The Caine Mutiny (Columbia) has plenty of what it takes to bring people into the theatersa famous title, Technicolor and four famous names: Humphrey Bogart José Ferrer. Van Johnson, Fred MacMurray. But it has less of what it takes to make a first-rate film. The movie is handsome and expert almost to the point of slickness: it is sometimes a little cold and loud where it needs the flare and hiss of honest anger.
Producer Stanley Kramer attempted the almost impossible. Four studios had dropped option on the bestselling novel before Kramer picked it up, mainly because the U.S. Navy had refused approval of the picture. In return for the Navy's cooperation (Says Kramer: "I was practically in command of Pearl Harbor for five weeks"), the moviemakers had to endure some niggling at minor points. In the outcome, even the detailed 'tween-decks griping of Herman Wouk's novel has been effectively realigned into a proper topside salute to all things Navy.
Mutiny's heaviest handicap is built right into its biggest box-office advantage: the fame of the book the movie was made from. Since a large portion of the public has studied the case of Captain Queeg right down to the last notorious strawberry, the moviemakers may have felt obligated to reproduce the main details of the case precisely as the public remembered them. As a result, the camera spends so much time swallowing evidential strawberries that it hardly has time to note that a war is going on, or that real people are involved in it.

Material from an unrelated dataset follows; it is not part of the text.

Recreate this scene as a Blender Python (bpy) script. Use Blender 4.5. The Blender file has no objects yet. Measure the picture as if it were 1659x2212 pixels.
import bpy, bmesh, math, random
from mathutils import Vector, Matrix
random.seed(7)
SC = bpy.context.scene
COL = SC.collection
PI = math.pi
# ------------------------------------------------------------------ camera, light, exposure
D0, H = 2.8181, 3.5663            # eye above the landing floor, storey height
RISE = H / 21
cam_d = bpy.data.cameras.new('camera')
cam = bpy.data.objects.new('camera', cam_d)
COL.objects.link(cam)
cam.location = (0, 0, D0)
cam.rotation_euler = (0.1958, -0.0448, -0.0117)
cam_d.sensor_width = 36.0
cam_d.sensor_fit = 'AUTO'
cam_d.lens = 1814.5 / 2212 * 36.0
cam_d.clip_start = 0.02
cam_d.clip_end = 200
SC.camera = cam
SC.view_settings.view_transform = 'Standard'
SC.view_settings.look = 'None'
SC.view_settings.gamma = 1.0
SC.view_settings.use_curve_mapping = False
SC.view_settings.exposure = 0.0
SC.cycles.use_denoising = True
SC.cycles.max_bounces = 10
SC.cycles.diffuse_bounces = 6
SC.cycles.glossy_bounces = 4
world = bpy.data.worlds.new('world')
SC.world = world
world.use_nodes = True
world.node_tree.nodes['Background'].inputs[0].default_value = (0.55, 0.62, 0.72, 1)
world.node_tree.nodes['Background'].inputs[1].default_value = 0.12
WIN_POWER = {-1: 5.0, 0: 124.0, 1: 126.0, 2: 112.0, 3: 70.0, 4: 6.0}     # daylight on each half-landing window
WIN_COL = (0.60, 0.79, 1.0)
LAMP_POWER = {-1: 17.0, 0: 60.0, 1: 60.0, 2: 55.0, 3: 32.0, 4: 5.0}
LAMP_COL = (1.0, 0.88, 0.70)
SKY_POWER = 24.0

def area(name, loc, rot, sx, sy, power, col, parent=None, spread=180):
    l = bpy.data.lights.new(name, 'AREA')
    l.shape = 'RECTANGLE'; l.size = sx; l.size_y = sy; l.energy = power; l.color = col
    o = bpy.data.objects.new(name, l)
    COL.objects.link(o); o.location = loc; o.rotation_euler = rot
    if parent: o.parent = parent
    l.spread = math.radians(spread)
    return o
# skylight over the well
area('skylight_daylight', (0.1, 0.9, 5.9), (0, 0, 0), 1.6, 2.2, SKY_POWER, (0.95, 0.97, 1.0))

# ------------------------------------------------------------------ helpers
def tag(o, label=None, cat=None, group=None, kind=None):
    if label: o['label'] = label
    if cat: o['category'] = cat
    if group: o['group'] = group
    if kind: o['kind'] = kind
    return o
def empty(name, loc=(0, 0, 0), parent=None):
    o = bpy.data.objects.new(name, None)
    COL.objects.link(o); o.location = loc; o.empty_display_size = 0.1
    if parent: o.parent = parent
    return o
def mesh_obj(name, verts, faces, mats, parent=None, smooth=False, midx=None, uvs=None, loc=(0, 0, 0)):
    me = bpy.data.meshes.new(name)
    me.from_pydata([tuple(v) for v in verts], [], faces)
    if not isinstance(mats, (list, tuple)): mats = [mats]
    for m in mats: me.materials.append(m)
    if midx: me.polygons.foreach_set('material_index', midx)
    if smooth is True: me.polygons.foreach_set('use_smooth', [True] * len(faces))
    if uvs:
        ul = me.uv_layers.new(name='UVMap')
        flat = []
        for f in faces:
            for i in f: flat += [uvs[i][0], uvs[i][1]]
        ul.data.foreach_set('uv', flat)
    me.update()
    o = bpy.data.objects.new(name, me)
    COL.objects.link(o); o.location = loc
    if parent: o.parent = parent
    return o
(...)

There is, however, quite enough technical magic in the famous episodesthe target incident that gives the first hint of Queeg's queerness, the dye-marker affair that sicklies him o'er with a yellow stain of panic. These scenes, for all their episodic quality, cling together like the well-machined surfaces they are.
Unhappily, the climactic court-martial scene leaves something to be desired. The buildup is too rapid, the characters are too little drawn out by the suction of suspense that is too soon released. Nevertheless, the scene is charged with drama, effectively paced by Director Edward (The Juggler) Dmytryk, and well played. The massive closeup of Queeg in disintegration is almost as pitiful and terrifying as it was meant to be.
Bogart as Queeg is never less than everything the book said he was; sometimes he adds a quality of almost noble despair to the captain's sufferings. Van Johnson, who has hardened in recent years into a competent and calculating performer, brings off the square-headed Maryk surprisingly well. Fred MacMurray looks a little too dumb and stiff to be the fast-talking Keefer, but Jose Ferrer, so long as he is not required to do anything more than leer, is suitably aggressive as Barney Greenwald. E. G. Marshall has a fine stretch as the trial judge advocate.
Playgirl (Universal) is a cautionary tale for small-town girls who come to the big city. The approximate moral: when you let a man set you up in an apartment, make sure he is not a gangster, because, after all, a girl has to be careful of what people say.